Many retirees still enjoy getting out and about to have a good night on the town and there are few places better for it than Nashville.


Tennessee has got a very pleasant climate, which can best be described as mild and balanced.

The climate is technically considered to be subtropical - with a moderate amount of humidity. However, you can expect it to cool down a fair bit during the winter. Although the temperature will stay comfortable even during the coldest times of the year.

Summers on the other hand can be quite hot. During the peak of summer, the average temperature will increase dramatically and will be around 90 degrees Fahrenheit. It is during this time of year that the humidity levels tend to go up quite a bit as well.

With that being said, Tennessee also has a nice representation of all four seasons. The winters will be chilly, the springtime is lovely, summers are hot, and autumn stays cool - but not too cold.

Reasonable Cost Of Living

In comparison to Kentucky, Tennessee really can’t compete as far as the cost of living goes.

However, that is not to say that the cost of living in this state is by any means bad. The overall cost of living for Tennessee is still well below the national average, as it received a score of 87.6, which makes it still over 12% less.

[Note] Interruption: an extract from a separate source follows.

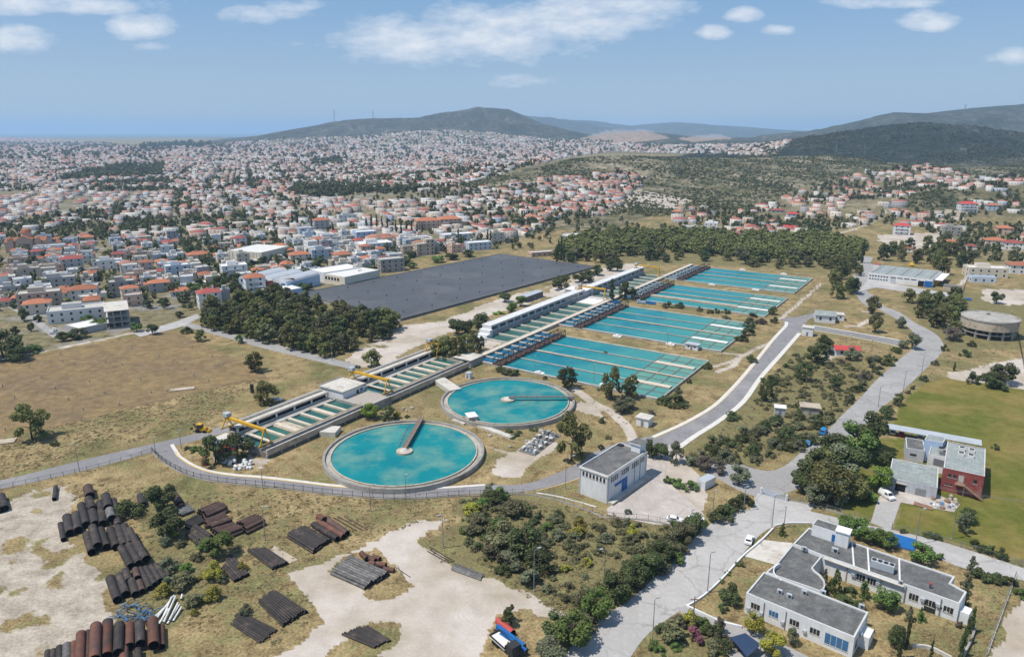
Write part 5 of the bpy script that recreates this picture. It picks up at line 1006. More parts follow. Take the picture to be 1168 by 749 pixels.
# crane truck at the bottom edge
x, y, _ = P(578, 741); t = thing('crane_truck', 'dark crane truck with blue folded booms at the edge of the dirt lot', 'truck', (x, y, 0), R(-52))
part(t, 'chassis', MB().box(-4.0, 3.4, -.9, .9, .7, 1.05, 'steel_dark')); part(t, 'load_bed', MB().box(-4.2, .9, -1.25, 1.25, 1.052, 1.3, 'roof_white').box(-4.2, .9, -1.25, -1.15, 1.302, 1.75, 'steel_dark').box(-4.2, .9, 1.15, 1.25, 1.302, 1.75, 'steel_dark').box(-4.2, -4.1, -1.148, 1.148, 1.302, 1.75, 'steel_dark').box(.8, .9, -1.148, 1.148, 1.302, 2.2, 'steel_dark'))
part(t, 'cab', MB().hexa([(1.3,-1.2,.9),(3.6,-1.2,.9),(3.6,1.2,.9),(1.3,1.2,.9)], [(1.3,-1.1,2.9),(3.2,-1.1,2.9),(3.2,1.1,2.9),(1.3,1.1,2.9)], 'steel_dark')); part(t, 'windscreen', MB().poly([(3.56,-1.0,1.7),(3.56,1.0,1.7),(3.32,.95,2.7),(3.32,-.95,2.7)], 'glass_dark'))
for s_ in (-1, 1):
    for x_ in (-3.0, -1.9, 2.5): part(t, 'wheel', MB().tube((x_, s_*.85, .52), (x_, s_*1.22, .52), .52, .52, 14, 'tyre'))
part(t, 'crane_post', MB().tube((1.08,-.5,1.0), (1.08,-.5,3.0), .2, .18, 10, 'yellow_paint'))
for px0, py0, px1, py1, m_, r_, l in ((567,714,598,737,'blue_paint',.5,'upper'),(571,723,600,743,'blue_paint',.45,'lower')):
    a = np.array(P(px0, py0, 1.0)); b = np.array(P(px1, py1, 1.0)); t = thing('crane_boom', f'bright blue steel boom section lying beside the dark crane truck, {l} of two', 'boom', (*((a+b)/2)[:2], 0), 0, 'blue boom sections')
    partw(t, 'box_section', MB().beam(a, b, .8, .9, m_)); partw(t, 'end_plate', MB().beam(b, b+(b-a)*.01, 1.0, 1.1, 'steel_dark')); partw(t, 'bearer', MB().beam((a[0]-.8, a[1], .25), (a[0]+.8, a[1], .25), .4, .5, 'wood'))

# ================================================================== PIPE YARD
PIPEM = {}
def pipe(p0, p1, r, mat, label, group, z0=None, z1=None, name='steel_pipe', hollow=True):
    a = np.array((p0[0], p0[1], r if z0 is None else z0)); b = np.array((p1[0], p1[1], r if z1 is None else z1)); m_ = (a+b)/2; d = b-a
    t = thing(name, label, 'pipe', (m_[0], m_[1], 0), 0, group)
    n = 18 if r > .4 else 8
    me = MB().tube(a-(m_[0], m_[1], 0), b-(m_[0], m_[1], 0), r, r, n, mat, cap=not hollow)
    if hollow:
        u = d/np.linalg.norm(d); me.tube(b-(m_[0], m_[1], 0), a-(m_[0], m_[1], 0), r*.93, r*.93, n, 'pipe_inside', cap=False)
        for e, sg in ((a, -1), (b, 1)):                     # rim ring
            i = len(me.v); up = np.array((0, 0, 1.)); x = np.cross(up, u); x /= np.linalg.norm(x); y = np.cross(u, x); c = e-(m_[0], m_[1], 0)
            for rr in (r, r*.93): me.v += [tuple(c+rr*(x*cos(2*pi*k/n)+y*sin(2*pi*k/n))) for k in range(n)]
            for k in range(n):
                j = (k+1) % n; f_ = (i+k, i+j, i+n+j, i+n+k); me.f.append(f_ if sg > 0 else f_[::-1]); me.m.append(mat)
    o = part(t, 'barrel', me); smooth(o)
    for p in o.data.polygons:
        if len(p.vertices) > 4: p.use_smooth = False
    return t
def za(ox, oy, s=3.747): return lambda a, b: (ox+a/s, oy+b/s)
z5 = za(0, 549); z6 = za(300, 549)
def bigpipe(a, b, w, mat, label, group, lift=0, zf=z5):
    pa, pb = zf(*a), zf(*b); r = .6; 
    for _ in range(2):
        q0, q1 = P(*pa, r+lift), P(*pb, r+lift); r = w/3.747*depth(*q1)/F/2
    pipe(P(*pa, r+lift), P(*pb, r+lift), r, mat, label, group, r+lift, r+lift)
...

One of the best aspects of living in this state is that you can buy a home for an average cost of $231,000. While this is still considerably more than what you would pay in Kentucky, you will still be paying at least $60,000 below the national average cost for a home.

Other living costs such as groceries, utilities, and transportation will more or less hover just below the national average. So, you can expect the cost of living to be very balanced overall.